## SET PROBLEM
From the records below, transcribe only the lines running from the one with "Keep writing the" through the one with "MB().tube([Vector((0.212 * cos(t), -0.015, 0.218". Keep both of those end lines.

## ITEMS
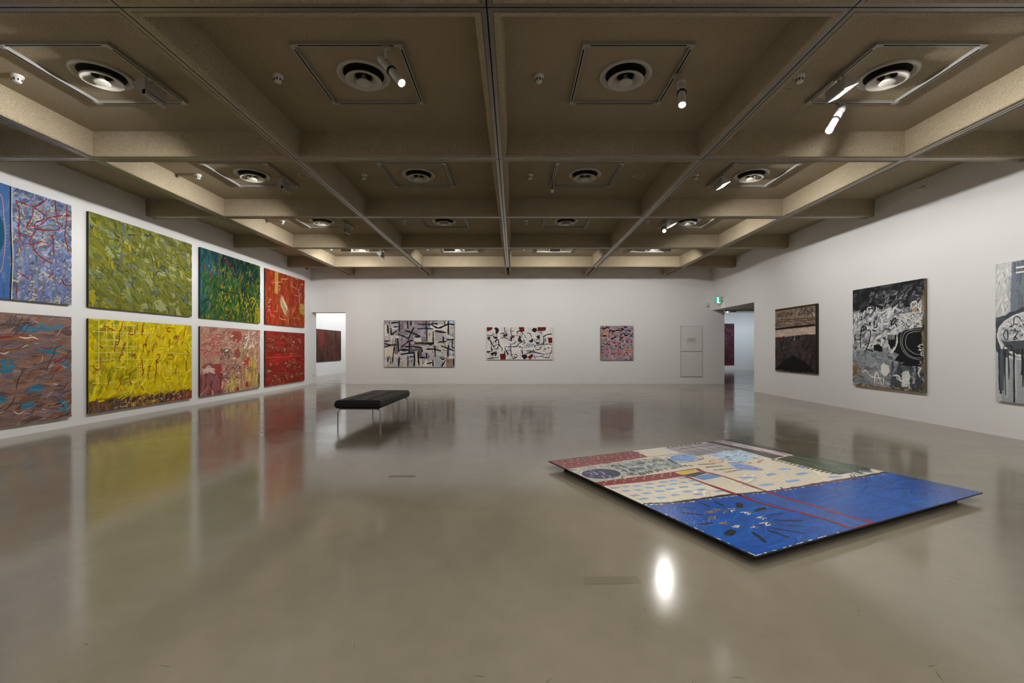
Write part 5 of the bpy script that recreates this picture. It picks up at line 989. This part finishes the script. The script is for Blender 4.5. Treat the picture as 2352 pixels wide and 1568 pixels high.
# ------------------------------------------------------------------ bench
bn = thing('tufted_bench', 'low black tufted leather bench on bent chrome legs standing on the floor', 'bench', (-2.825, 9.32, 0), R(-1.5))
def cushion():
    w, d, z0, z1, r = 0.84, 2.10, 0.292, 0.445, 0.045
    def axisvals(h, n):
        e = [h - r * (1 - math.sin(k / 6 * math.pi / 2)) for k in range(7)]      # dense near the edge
        inner = [-(h - r) + 2 * (h - r) * k / n for k in range(1, n)]
        return [-v for v in e[::-1]] + inner + e
    X = axisvals(w / 2, 22); Y = axisvals(d / 2, 52)
    def f(v, h):
        q = abs(v) - (h - r)
        return r - math.sqrt(max(0, r * r - q * q)) if q > 0 else 0.0
    tuft = [(sx * 0.17, -0.85 + 0.34 * k) for sx in (-1, 1) for k in range(6)]
    top, bot = [], []
    for y in Y:
        for x in X:
            e = min(r, f(x, w / 2) + f(y, d / 2))
            q = sum(0.026 * math.exp(-((x - a) ** 2 + (y - b) ** 2) / 0.0026) for a, b in tuft)
            crown = 0.012 * (1 - (2 * x / w) ** 2) * (1 - (2 * y / d) ** 2)
            top.append((x, y, z1 - e - q + crown)); bot.append((x, y, z0 + e))
    n, m = len(X), len(Y); mb = MB()
    mb.add(top, [(j * n + i, j * n + i + 1, (j + 1) * n + i + 1, (j + 1) * n + i) for j in range(m - 1) for i in range(n - 1)], True)
    mb.add(bot, [(j * n + i, (j + 1) * n + i, (j + 1) * n + i + 1, j * n + i + 1) for j in range(m - 1) for i in range(n - 1)], True)
    rim = [i for i in range(n)] + [j * n + n - 1 for j in range(1, m)] + [(m - 1) * n + i for i in range(n - 2, -1, -1)] + [j * n for j in range(m - 2, 0, -1)]
    k = len(rim)
    mb.add([top[i] for i in rim] + [bot[i] for i in rim], [(a, k + a, k + (a + 1) % k, (a + 1) % k) for a in range(k)], True)
    c = mb.build('cushion', M_LEATHER, bn)
    for a, b in tuft:
        MB().lathe([(0.014, -0.002), (0.012, 0.004), (0.006, 0.007), (0.0, 0.008)], 12).build('button', M_LEATHER, c, (a, b, z1 - 0.026 + 0.008))
cushion()
for sy in (-1, 1):
    y = sy * 0.955
    for sx in (-1, 1):
        pts = [(sx * 0.395, y, 0.0)] + [(sx * (0.395 - 0.07 * (1 - math.cos(a))), y, 0.21 + 0.07 * math.sin(a)) for a in [k * math.pi / 16 for k in range(9)]] + [(sx * 0.24, y, 0.28)]
        MB().tube(pts, 0.0125, 12).build('leg', M_CHROME, bn)
    MB().tube([(-0.24, y, 0.28), (0.24, y, 0.28)], 0.0125, 12).build('cross_bar', M_CHROME, bn)
for sx in (-1, 1):
    MB().box(sx * 0.3 - 0.015, sx * 0.3 + 0.015, -0.95, 0.95, 0.27, 0.294).build('side_rail', M_BLACK, bn)

# ------------------------------------------------------------------ small things on the walls
t = thing('access_panel', 'white two-part access panel let into the back wall near the right doorway', 'wall panel', (6.487, YB, 0.272))
M_PANEL = plain('white_panel_paint', (0.70, 0.69, 0.675), 0.7)
MB().box(0, 0.844, -0.004, 0, 0, 1.99).build('shadow_frame', M_SLOT, t)
MB().bbox(0.008, 0.834, -0.03, -0.004, 1.0, 1.984, 0.003).build('upper_door', M_PANEL, t)
MB().bbox(0.008, 0.834, -0.03, -0.004, 0.012, 0.984, 0.003).build('lower_door', M_PANEL, t)
t = thing('notice_card', 'small white notice card with lines of print on the access panel', 'notice', (6.69, YB - 0.030, 1.545))
MB().box(0, 0.42, -0.005, 0, 0, 0.262).build('card', M_WHITE, t)
pr = MB()
for k, (a, b, h) in enumerate([(.07, .35, .225), (.05, .37, .18), (.05, .36, .165), (.05, .37, .15), (.06, .33, .12), (.05, .36, .105), (.04, .08, .04), (.2, .24, .04), (.34, .39, .04)]):
    x = a
    while x < b:
        w = 0.012 + 0.016 * ((k * 7 + int(x * 1000)) % 5) / 5; pr.box(x, min(b, x + w), -0.0056, -0.005, h, h + (0.014 if k == 0 else 0.008)); x += w + 0.006
pr.build('print', plain('printed_ink', (0.07, 0.07, 0.07), 0.7), t)['kind'] = 'stuff'
# exit sign
es = thing('exit_sign', 'lit green exit sign bracketed from the wall above the right doorway', 'exit sign', (XR, 16.85, 3.1))
MB().box(-0.30, 0.0, -0.02, 0.02, 0.19, 0.235).build('bracket', M_WHITE, es)
MB().tube([(0, 0, 0.2), (-0.03, 0, 0.16), (-0.045, 0, 0.1), (-0.03, 0, 0.03), (-0.07, 0, 0.0)], 0.012, 8).build('conduit', M_DIFF, es)
MB().bbox(-0.30, -0.09, -0.022, 0.022, -0.02, 0.185, 0.006).build('case', M_WHITE, es)
MB().box(-0.292, -0.098, -0.026, -0.0222, -0.008, 0.176).build('green_face', emit('exit_green', (0.01, 0.42, 0.24), 1.1), es)
fg = MB()
fg.box(-0.232, -0.168, -0.028, -0.0262, 0.0, 0.168)
fg.build('white_door_symbol', emit('exit_white', (0.8, 1, 0.95), 1.6), es)
rf = MB()
rf.add([(-0.196 + 0.010 * math.cos(a), -0.029, 0.142 + 0.010 * math.sin(a)) for a in [k * math.pi / 4 for k in range(8)]], [tuple(range(8))])
for a, b, w in [((-.198, .128), (-.204, .082), .012), ((-.204, .082), (-.188, .05), .009), ((-.188, .05), (-.196, .014), .008), ((-.204, .082), (-.214, .046), .009), ((-.214, .046), (-.228, .034), .008), ((-.198, .122), (-.182, .1), .007), ((-.2, .122), (-.218, .104), .007)]:
    d = Vector((b[0] - a[0], b[1] - a[1])).normalized() * w * .5
    rf.add([(a[0] - d.y, -.029, a[1] + d.x), (b[0] - d.y, -.029, b[1] + d.x), (b[0] + d.y, -.029, b[1] - d.x), (a[0] + d.y, -.029, a[1] - d.x)], [(0, 1, 2, 3)])
rf.build('running_figure', plain('exit_figure_green', (0.02, 0.4, 0.24), 0.5), es)
MB().box(-0.2, -0.11, -0.02, 0.02, -0.024, -0.0205).build('downlight', emit('exit_downlight', (0.75, 0.88, 1.0), 9.0), es)
# motion sensor
t = thing('motion_sensor', 'small white motion sensor on the back wall left of the exit sign', 'sensor', (7.53, YB, 3.0))
MB().bbox(-0.05, 0.05, -0.05, 0.0, 0.03, 0.15, 0.012).build('body', M_WHITE, t)
MB().bbox(-0.04, 0.04, -0.06, -0.012, 0.0, 0.05, 0.012).build('window', M_FIXT, t)
# knob on the right wall, sensor in the left corner, outlet
t = thing('wall_sensor', 'small round white sensor high on the right wall in the shade', 'sensor', (XR, 8.6, 4.42))
MB().axis((0, 0, 0), (-0.03, 0, 0), [(0, 0.045), (0.6, 0.045), (1, 0.035)], 18).build('base', M_WHITE, t)
MB().axis((-0.03, 0, 0), (-0.08, 0.01, -0.03), [(0, 0.02), (0.5, 0.028), (1, 0.018)], 14).build('head', M_WHITE, t)
t = thing('wall_sensor', 'tiny dark sensor high on the left wall above the orange canvas', 'sensor', (XL, 17.25, 4.42))
MB().axis((0, 0, 0), (0.03, 0, 0), [(0, 0.04), (1, 0.035)], 16).build('base', M_FIXT, t)
MB().axis((0.03, 0, 0), (0.07, 0, -0.02), [(0, 0.02), (1, 0.026)], 12).build('head', M_BLACK, t)
t = thing('power_outlet', 'white power outlet low on the left doorway reveal', 'power outlet', (XL, 17.93, 0.28))
MB().box(0, 0.008, -0.06, 0.06, 0, 0.075).build('plate', M_WHITE, t)
for k in (-1, 1): MB().box(0.008, 0.0095, k * 0.028 - 0.012, k * 0.028 + 0.012, 0.02, 0.055).build('socket', M_FIXT, t)

# ------------------------------------------------------------------ marks on the floor
M_PATCH = plain('dull_floor_patch', (0.225, 0.195, 0.142), 0.16, 0, 0.55)
M_PATCHD = plain('dark_floor_patch', (0.11, 0.094, 0.068), 0.16, 0, 0.55)
M_SCUFF = plain('dark_scuff', (0.05, 0.047, 0.04), 0.5)
def fquad(name, x0, y0, x1, y1, mat, a=0.0):
    c, s_ = math.cos(a), math.sin(a); cx, cy = (x0 + x1) / 2, (y0 + y1) / 2
    vs = [(cx + (x - cx) * c - (y - cy) * s_, cy + (x - cx) * s_ + (y - cy) * c, 0.0008) for x, y in ((x0, y0), (x1, y0), (x1, y1), (x0, y1))]
    return MB().add(vs, [(0, 1, 2, 3)]).build(name, mat, Floor)
fquad('filled_patch', 0.42, 2.70, 0.76, 2.79, M_PATCH, 0.03)
fquad('filled_patch', -1.37, 4.93, -1.08, 5.01, M_PATCHD, 0.01)
rs = random.Random(5); sc = MB()
for _ in range(90):
    y = 1.9 + rs.random() ** 1.6 * 11; x = rs.uniform(-1.1, 1.1) * min(y, 7); a = rs.uniform(0, math.pi); l = rs.uniform(0.006, 0.045); w = rs.uniform(0.0006, 0.0016)
    d = Vector((math.cos(a), math.sin(a))); n_ = Vector((-d.y, d.x)) * w; b = n_ * rs.uniform(-4, 4); P0 = Vector((x, y))
    v = [P0 - d * l, P0 + b, P0 + d * l]
    sc.add([(*(v[0]), .0007), (*(v[1] + n_), .0007), (*(v[2]), .0007), (*(v[1] - n_), .0007)], [(0, 3, 2, 1)])
so = sc.build('scuff_marks', M_SCUFF, Floor); so['kind'] = 'stuff'
def joint(a, b, w=0.006):
    a = Vector(a); b = Vector(b); d = (b - a).normalized(); n_ = Vector((-d.y, d.x)) * w / 2
    MB().add([(*(a - n_), .0008), (*(b - n_), .0008), (*(b + n_), .0008), (*(a + n_), .0008)], [(0, 1, 2, 3)]).build('floor_joint', M_SCUFF, Floor)
joint((XR + 0.02, 14.66), (XR + 0.02, YB), 0.02); joint((-1.5, 11.7), (3.0, 13.6)); joint((3.0, 13.6), (3.5, 12.6)); joint((8.2, 18.18), (12.0, 18.18), 0.02); joint((XL, YB + .2), (-6.57, YB + .2), 0.02)
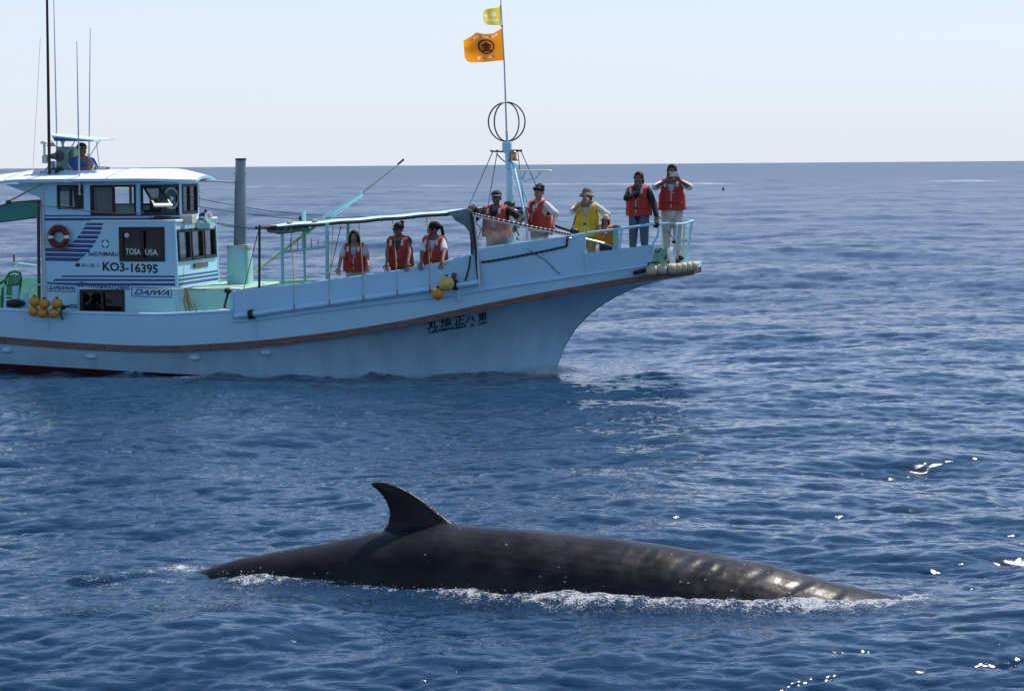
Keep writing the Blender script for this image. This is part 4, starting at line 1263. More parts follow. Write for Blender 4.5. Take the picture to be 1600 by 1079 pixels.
# ------------------------------------------------------------------ things hung on or standing on the boat
c = bp(92, 370, -1.17)
lr = thing('life_ring', 'round red and white lifebuoy hung on the cabin side', 'lifebuoy', c)
R0, r0_ = 0.150, 0.055
def arc(t0, t1, k=10, rr=r0_): return MB().tube([Vector((R0 * cos(t0 + (t1 - t0) * i / k), 0, R0 * 1.03 * sin(t0 + (t1 - t0) * i / k))) for i in range(k + 1)], rr, 12)
for a, b_ in ((0.17, pi - 0.17), (pi + 0.17, 2 * pi - 0.17)):
    arc(a, b_, 20).build('ring_segment', RED, lr)
for a in (0, pi):
    arc(a - 0.17, a + 0.17, 6, 0.058).build('white_band', WHITEPAINT, lr)
MB().tube([Vector((0.212 * cos(t), -0.015, 0.218 * sin(t) + 0.01 * cos(4 * t))) for t in [2 * pi * i / 40 for i in range(40)]], 0.008, 5, closed=True).build('grab_line', ROPE_TAN, lr)

def float_ball(u, v, Y, r, mat, label, group, stretch=(1, 1, 1.0), cat='float', lugs=True):
    c = bp(u, v, Y)
    t = thing('net_float', label, cat, c, 0, group)
    MB().ell((0, 0, 0), (r * stretch[0], r * stretch[1], r * stretch[2]), 18, 12).build('ball', mat, t)
    if lugs:
        MB().lathe([(0.0, -0.03), (0.028, -0.03), (0.024, 0.02), (0.0, 0.02)], (0, 0, r * stretch[2] + 0.005), (0, 0, 1), 10).build('rope_eye', BLACK, t)
        MB().tube([Vector((r * stretch[0] * 1.005 * cos(a), r * stretch[1] * 1.005 * sin(a), 0)) for a in [2 * pi * i / 24 for i in range(24)]], 0.006, 4, closed=True).build('mould_seam', mat, t)
    return t
gy = 'ochre floats lashed to the low gunwale by the cabin'
yf = -1.93
for (u, v, lb) in ((54, 471, 'upper row, farthest aft'), (69.5, 474.5, 'upper row, middle'), (89, 474, 'upper row, next to the black knot'), (52.5, 486, 'lower row, farthest aft'), (66.5, 488.5, 'lower row, middle'), (84.5, 489, 'lower row, next to the black knot')):
    float_ball(u, v, yf - (0.02 if v > 480 else 0.05), 0.098, FLOAT_YELLOW, 'ochre float in the cluster below the cabin, ' + lb, gy, (1.02, 0.9, 0.93))
kn_ = thing('lashing_knot', 'black rope knot tying the ochre float cluster to the gunwale', 'rope', bp(99, 480, -1.93))
o0 = bp(99, 480, -1.93)
MB().ell((0, 0, 0), (0.05, 0.05, 0.045), 10, 7).tube([(0, 0, 0), (0.11, 0.04, 0.0), (0.24, 0.06, -0.01)], 0.012, 6).tube([(0, 0.02, 0.01), (0.12, 0.05, 0.035), (0.24, 0.06, 0.03)], 0.012, 6).tube([(-0.03, 0, 0), (-0.05, -0.01, -0.12), (-0.01, -0.01, -0.22)], 0.018, 6).build('knot', BLACK, kn_)
float_ball(698, 443, -2.0, 0.128, FLOAT_LIGHT, 'larger pale yellow ball float hung on the hull below the awning end', 'ball floats by the awning end')
float_ball(684, 459, -2.02, 0.105, FLOAT_YELLOW, 'smaller orange ball float hung just below the pale yellow one', 'ball floats by the awning end')
# bow fenders in a row along the edge of the platform
gb = 'cream fender floats along the bow edge'
names = ['first', 'second', 'third', 'fourth', 'fifth', 'sixth', 'seventh']
fu = [(1018, 422.5, 0.93, 0.085, 1.05), (1034, 421, 0.87, 0.085, 0.95), (1050, 420, 0.80, 0.09, 0.80), (1059.5, 419, 0.75, 0.088, 0.66), (1068, 418, 0.70, 0.086, 0.62), (1076, 417, 0.64, 0.086, 0.62), (1084.5, 416, 0.54, 0.086, 0.62)]
for i, (u, v, y, r, st) in enumerate(fu):
    c = bp(u, v, -y - 0.09)
    t = thing('bow_fender', 'cream fender float at the bow tip, %s of seven counting from the cabin end' % names[i], 'fender', c, 0, gb)
    hl = r * st * 1.02
    mb = MB().lathe([(0.012, -hl), (r * 0.62, -hl * 0.98), (r * 0.88, -hl * 0.78), (r, -hl * 0.3), (r, hl * 0.3), (r * 0.88, hl * 0.78), (r * 0.62, hl * 0.98), (0.012, hl)], (0, 0, 0), (1, 0.18 + 0.05 * (i > 3), 0.06), 16)
    mb.build('ball', FLOAT_CREAM, t)
    MB().lathe([(0.018, -hl - 0.012), (0.03, -hl), (0.03, hl), (0.018, hl + 0.012)], (0, 0, 0), (1, 0.2, 0.06), 8).build('rope_core', BLACK, t)

# coiled rope on the hook in front of the cabin
rc = thing('rope_coil', 'tan rope coil hanging in front of the cabin corner', 'rope', bp(290, 452, -1.3))
mb = MB()
for k, (dx, ln) in enumerate(((-0.02, 0.42), (0.0, 0.46), (0.03, 0.44), (0.06, 0.40))):
    mb.tube([Vector((dx * 0.3, 0.01 * k, 0)), Vector((dx - 0.02, -0.02 + 0.01 * k, -ln * 0.5)), Vector((dx + 0.03 + 0.02 * k, 0, -ln)), Vector((dx + 0.07 + 0.02 * k, 0.02, -ln * 0.92)), Vector((dx + 0.03, 0.03, -ln * 0.45)), Vector((0.01, 0.02, 0))], 0.011, 6)
mb.tube([(-0.03, 0, 0.01), (0.08, 0, 0.02), (0.2, 0.05, 0.0), (0.36, 0.05, -0.01)], 0.012, 6)
mb.build('coil', ROPE_TAN, rc)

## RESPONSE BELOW
Keep writing the Blender script for this image. This is part 4, starting at line 1263. More parts follow. Write for Blender 4.5. Take the picture to be 1600 by 1079 pixels.
# ------------------------------------------------------------------ things hung on or standing on the boat
c = bp(92, 370, -1.17)
lr = thing('life_ring', 'round red and white lifebuoy hung on the cabin side', 'lifebuoy', c)
R0, r0_ = 0.150, 0.055
def arc(t0, t1, k=10, rr=r0_): return MB().tube([Vector((R0 * cos(t0 + (t1 - t0) * i / k), 0, R0 * 1.03 * sin(t0 + (t1 - t0) * i / k))) for i in range(k + 1)], rr, 12)
for a, b_ in ((0.17, pi - 0.17), (pi + 0.17, 2 * pi - 0.17)):
    arc(a, b_, 20).build('ring_segment', RED, lr)
for a in (0, pi):
    arc(a - 0.17, a + 0.17, 6, 0.058).build('white_band', WHITEPAINT, lr)
MB().tube([Vector((0.212 * cos(t), -0.015, 0.218 * sin(t) + 0.01 * cos(4 * t))) for t in [2 * pi * i / 40 for i in range(40)]], 0.008, 5, closed=True).build('grab_line', ROPE_TAN, lr)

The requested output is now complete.